Are you freakin’ kidding me???

One last look at the news before going to bed and this is what I see… apparently the problem is that teenagers in the city don’t see the long-term benefits to education and therefore academic success needs “rebranding” in order to motivate them to achieve:

Mr. Klein said the effort was spurred in part by the results from focus groups performed by market research firms for the Education Department. That research found that black and Latino students from some of the city’s most hard-pressed neighborhoods had a difficult time understanding that doing well in school can provide tangible long-term benefits.

Dr. Fryer approached five advertising agencies in September and asked them to come up with plans to “rebrand” academic achievement.

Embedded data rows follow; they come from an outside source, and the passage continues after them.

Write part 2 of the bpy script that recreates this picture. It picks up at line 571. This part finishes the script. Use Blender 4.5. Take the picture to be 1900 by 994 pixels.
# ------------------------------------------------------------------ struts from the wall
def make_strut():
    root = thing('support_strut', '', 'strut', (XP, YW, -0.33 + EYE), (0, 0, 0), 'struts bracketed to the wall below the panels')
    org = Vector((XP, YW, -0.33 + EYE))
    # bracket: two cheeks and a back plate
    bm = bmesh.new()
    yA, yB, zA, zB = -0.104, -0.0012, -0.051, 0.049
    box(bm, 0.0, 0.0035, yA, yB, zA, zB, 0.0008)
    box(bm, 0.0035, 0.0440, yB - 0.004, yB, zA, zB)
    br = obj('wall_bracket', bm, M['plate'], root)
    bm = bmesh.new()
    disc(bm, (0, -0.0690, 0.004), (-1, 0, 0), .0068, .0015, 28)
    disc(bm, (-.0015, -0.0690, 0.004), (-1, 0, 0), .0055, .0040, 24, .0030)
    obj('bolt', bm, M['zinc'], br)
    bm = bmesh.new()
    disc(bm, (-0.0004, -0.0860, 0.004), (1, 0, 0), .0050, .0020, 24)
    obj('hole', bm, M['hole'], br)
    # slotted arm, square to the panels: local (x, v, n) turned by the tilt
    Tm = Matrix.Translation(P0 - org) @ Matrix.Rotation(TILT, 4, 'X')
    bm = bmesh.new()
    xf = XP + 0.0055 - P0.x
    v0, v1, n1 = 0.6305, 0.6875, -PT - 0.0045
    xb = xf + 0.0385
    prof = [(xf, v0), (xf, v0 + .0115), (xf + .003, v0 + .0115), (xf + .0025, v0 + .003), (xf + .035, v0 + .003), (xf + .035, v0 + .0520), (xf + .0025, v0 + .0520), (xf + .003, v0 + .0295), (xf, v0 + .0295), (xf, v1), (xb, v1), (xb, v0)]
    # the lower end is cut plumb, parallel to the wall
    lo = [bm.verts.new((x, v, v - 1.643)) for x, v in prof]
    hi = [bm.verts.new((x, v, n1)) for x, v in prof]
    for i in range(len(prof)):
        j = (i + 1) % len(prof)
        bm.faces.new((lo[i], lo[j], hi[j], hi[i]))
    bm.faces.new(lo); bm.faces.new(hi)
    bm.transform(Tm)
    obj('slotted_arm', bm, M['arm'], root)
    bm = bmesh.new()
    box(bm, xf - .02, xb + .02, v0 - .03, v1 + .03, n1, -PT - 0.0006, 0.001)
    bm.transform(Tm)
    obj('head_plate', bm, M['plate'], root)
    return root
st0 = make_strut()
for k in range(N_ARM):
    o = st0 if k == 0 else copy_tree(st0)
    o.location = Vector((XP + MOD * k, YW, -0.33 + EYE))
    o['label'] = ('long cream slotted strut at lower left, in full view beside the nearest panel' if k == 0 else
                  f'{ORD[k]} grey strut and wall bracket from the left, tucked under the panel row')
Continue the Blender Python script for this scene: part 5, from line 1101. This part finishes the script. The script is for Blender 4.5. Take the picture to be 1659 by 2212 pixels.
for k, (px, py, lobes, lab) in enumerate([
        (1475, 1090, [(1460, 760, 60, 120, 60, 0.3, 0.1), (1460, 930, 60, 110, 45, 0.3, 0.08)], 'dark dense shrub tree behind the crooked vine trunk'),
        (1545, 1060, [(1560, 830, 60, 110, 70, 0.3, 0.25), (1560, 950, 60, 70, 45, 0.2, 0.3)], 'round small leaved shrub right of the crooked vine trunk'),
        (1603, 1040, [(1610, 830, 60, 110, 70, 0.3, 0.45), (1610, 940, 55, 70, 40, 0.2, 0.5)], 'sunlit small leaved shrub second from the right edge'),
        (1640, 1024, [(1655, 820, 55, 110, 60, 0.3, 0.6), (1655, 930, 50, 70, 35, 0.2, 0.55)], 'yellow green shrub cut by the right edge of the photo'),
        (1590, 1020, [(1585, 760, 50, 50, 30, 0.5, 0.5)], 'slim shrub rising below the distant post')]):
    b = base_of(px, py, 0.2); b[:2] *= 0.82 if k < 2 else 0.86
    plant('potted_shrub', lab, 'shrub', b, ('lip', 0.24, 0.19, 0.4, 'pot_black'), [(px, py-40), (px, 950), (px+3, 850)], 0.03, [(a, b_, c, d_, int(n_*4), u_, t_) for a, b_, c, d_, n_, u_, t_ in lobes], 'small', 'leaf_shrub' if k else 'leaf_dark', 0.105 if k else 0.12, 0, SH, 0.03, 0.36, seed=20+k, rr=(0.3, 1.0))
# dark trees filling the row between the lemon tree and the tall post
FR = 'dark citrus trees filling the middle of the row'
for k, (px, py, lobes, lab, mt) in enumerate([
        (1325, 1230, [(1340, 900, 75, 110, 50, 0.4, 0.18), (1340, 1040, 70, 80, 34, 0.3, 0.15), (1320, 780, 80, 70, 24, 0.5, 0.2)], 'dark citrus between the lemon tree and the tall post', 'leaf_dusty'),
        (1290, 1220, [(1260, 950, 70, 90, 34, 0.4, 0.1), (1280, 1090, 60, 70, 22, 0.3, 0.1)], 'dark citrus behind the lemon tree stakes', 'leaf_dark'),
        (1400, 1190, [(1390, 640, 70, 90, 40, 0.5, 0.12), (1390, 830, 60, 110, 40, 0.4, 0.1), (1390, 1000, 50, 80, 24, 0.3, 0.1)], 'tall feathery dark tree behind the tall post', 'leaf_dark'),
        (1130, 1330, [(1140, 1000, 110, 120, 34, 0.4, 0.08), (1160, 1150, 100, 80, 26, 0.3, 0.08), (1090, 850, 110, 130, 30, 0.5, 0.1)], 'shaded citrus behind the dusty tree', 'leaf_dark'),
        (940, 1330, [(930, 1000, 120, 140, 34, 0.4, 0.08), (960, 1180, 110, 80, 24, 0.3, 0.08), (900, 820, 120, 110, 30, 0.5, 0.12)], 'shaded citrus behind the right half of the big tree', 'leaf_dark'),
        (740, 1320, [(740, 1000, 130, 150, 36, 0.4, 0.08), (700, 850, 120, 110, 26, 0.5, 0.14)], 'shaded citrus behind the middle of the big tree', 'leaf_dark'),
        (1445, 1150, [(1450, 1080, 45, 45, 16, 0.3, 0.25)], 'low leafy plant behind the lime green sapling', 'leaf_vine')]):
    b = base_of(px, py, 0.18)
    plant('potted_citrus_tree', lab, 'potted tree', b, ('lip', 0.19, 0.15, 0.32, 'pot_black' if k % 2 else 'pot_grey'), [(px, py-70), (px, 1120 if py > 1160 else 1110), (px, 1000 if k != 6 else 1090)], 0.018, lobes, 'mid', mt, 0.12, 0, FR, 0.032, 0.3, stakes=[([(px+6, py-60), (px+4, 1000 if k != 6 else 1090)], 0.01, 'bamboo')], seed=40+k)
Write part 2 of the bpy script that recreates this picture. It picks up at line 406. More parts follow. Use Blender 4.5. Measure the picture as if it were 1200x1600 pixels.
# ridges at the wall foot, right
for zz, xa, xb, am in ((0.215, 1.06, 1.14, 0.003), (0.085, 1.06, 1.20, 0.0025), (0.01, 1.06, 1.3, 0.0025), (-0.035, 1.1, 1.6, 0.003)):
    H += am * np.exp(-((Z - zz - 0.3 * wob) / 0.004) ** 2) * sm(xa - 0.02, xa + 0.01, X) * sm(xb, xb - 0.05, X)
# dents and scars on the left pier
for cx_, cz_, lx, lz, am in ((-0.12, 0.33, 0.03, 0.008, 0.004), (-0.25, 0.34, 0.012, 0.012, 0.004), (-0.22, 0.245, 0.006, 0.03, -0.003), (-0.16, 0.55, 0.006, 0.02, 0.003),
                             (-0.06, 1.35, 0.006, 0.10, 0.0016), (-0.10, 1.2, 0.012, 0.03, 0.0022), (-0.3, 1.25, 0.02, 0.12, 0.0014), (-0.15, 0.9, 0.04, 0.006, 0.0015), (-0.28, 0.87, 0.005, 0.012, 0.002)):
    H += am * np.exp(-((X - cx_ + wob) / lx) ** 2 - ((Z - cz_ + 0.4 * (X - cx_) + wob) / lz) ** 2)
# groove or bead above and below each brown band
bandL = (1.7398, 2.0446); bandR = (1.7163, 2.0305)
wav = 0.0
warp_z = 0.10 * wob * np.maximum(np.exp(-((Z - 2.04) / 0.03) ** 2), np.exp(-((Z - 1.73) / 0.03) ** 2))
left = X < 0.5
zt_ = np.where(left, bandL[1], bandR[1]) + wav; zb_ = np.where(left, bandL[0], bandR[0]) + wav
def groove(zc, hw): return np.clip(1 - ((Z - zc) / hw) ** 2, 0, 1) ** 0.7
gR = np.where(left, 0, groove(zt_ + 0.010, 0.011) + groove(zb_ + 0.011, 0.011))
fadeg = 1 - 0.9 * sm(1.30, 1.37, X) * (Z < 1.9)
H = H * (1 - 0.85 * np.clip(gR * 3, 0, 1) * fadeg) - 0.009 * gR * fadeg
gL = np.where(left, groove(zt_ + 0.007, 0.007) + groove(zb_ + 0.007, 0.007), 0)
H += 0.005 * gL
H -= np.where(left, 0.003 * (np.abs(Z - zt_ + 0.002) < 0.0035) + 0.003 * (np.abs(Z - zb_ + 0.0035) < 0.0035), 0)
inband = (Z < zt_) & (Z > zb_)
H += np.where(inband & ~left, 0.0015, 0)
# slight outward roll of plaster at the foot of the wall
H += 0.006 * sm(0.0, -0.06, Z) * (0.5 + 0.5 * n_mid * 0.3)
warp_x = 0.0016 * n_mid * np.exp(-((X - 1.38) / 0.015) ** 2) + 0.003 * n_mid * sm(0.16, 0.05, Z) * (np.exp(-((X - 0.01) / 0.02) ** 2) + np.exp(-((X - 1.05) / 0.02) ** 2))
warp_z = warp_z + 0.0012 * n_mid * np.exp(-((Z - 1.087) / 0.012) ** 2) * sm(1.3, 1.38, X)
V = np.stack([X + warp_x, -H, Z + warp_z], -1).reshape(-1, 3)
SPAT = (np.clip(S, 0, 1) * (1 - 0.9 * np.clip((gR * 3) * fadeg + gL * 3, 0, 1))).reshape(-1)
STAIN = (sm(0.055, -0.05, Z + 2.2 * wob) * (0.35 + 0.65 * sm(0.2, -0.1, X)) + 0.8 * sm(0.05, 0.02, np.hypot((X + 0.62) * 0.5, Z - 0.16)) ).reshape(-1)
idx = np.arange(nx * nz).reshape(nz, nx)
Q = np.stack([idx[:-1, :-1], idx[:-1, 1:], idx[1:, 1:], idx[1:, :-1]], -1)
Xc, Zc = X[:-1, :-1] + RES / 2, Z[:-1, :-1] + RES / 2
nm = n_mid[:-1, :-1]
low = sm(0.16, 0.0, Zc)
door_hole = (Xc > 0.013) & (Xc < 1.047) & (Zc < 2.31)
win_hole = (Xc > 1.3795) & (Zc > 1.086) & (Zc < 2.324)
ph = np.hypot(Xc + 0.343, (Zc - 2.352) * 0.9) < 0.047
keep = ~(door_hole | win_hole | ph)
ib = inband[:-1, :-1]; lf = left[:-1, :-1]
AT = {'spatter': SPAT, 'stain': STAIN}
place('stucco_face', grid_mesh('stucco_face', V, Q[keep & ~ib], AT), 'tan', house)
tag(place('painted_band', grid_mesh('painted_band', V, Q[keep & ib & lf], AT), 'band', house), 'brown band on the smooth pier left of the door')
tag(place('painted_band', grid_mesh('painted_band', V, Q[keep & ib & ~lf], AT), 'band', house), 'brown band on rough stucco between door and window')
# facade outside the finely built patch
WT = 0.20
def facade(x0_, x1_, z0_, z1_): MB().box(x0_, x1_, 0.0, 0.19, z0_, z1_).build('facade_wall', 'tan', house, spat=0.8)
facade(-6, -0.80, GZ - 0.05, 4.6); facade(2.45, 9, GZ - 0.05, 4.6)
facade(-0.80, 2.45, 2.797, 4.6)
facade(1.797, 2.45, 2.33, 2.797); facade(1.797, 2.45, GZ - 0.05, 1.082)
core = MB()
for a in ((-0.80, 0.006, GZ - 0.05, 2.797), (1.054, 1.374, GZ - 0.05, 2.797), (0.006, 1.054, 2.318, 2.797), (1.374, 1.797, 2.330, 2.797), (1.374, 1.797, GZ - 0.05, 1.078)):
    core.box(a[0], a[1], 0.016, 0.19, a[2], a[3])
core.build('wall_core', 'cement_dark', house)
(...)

Although it is not clear which of the plans education officials will choose, Dr. Fryer is enthusiastic about one that tries to make poor teenagers aware that academic success can lead to jobs that pay enough to support a middle- or upper-middle-class way of life.

And who knows, maybe there’s a kernel of truth to it, advertising is more powerful than god, but when I think about the bigger picture, I just want to scream.  The blame here is so misplaced it is unbelievable.  If motivation is the issue, perhaps the city would do well to take a look around the schools we ask poor children to attend.  In mine, at least, a building that serves grades K-8, they eat in a nasty-smelling, ugly-as-hell cafeteria, learn in classrooms that are perpetually uncomfortable because someone cannot figure out how to heat our building properly (we’re talking upwards of 80 degrees with the windows open in the winter), oh I could go on about physical discomfort alone but let’s take a look outside at the neighborhood, the big faceless housing projects, the gunshots echoing outside the school during the day (not often, but it’s happened), the older kids who jump you when you’re different or just for the hell of it and make some children so fearful they stay home from school rather than walk there alone.  The school building – despite the efforts of those of us who work there – lacks the kind of magic that inspires, lacks the comforts that communicate care and importance – and let’s be frank here, the kids are needy as hell and there is never enough… never enough mental health services, never enough school supplies, never enough teacher attention, never enough paraprofessionals.  Classes need to be smaller so each one of these kids can get the attention he or she needs to make up for very real challenges that accompany being poor in the richest city on earth.  School buildings need to say “You are welcome and cared for here and will enjoy the time you spend here, and what happens here is our priority.”  And then, when we’ve made our schools beautiful and filled with the talented people and plentiful resources to provide what children need in order to do well, only then we can turn our attention to whatever gaps in motivation might exist and start sending out edgy little cellphone messages about the value of education.  Christ.

5 Comments

Filed under education, New York, politics

5 responses to “Are you freakin’ kidding me???

  1. Lori Jablonski

    I’ve read your stuff for a long while, never moved to comment, yet always interested, but this… “rebrand” academic success? You say it all here, sister…I share your outrage. Shame on them. Shame.

  2. Good rant and I wholeheartedly concur.

  3. They lie with a straight face. I don’t think it counts as news anymore.

  4. Always such nonsense. And it just spills into the news daily. Mayoral control must be ended.

  5. a-freaking-men. i love it when you do this–you take the same things tossing around in my brain, but make it all logical and articulate.

    please send this in as a letter to the editor!!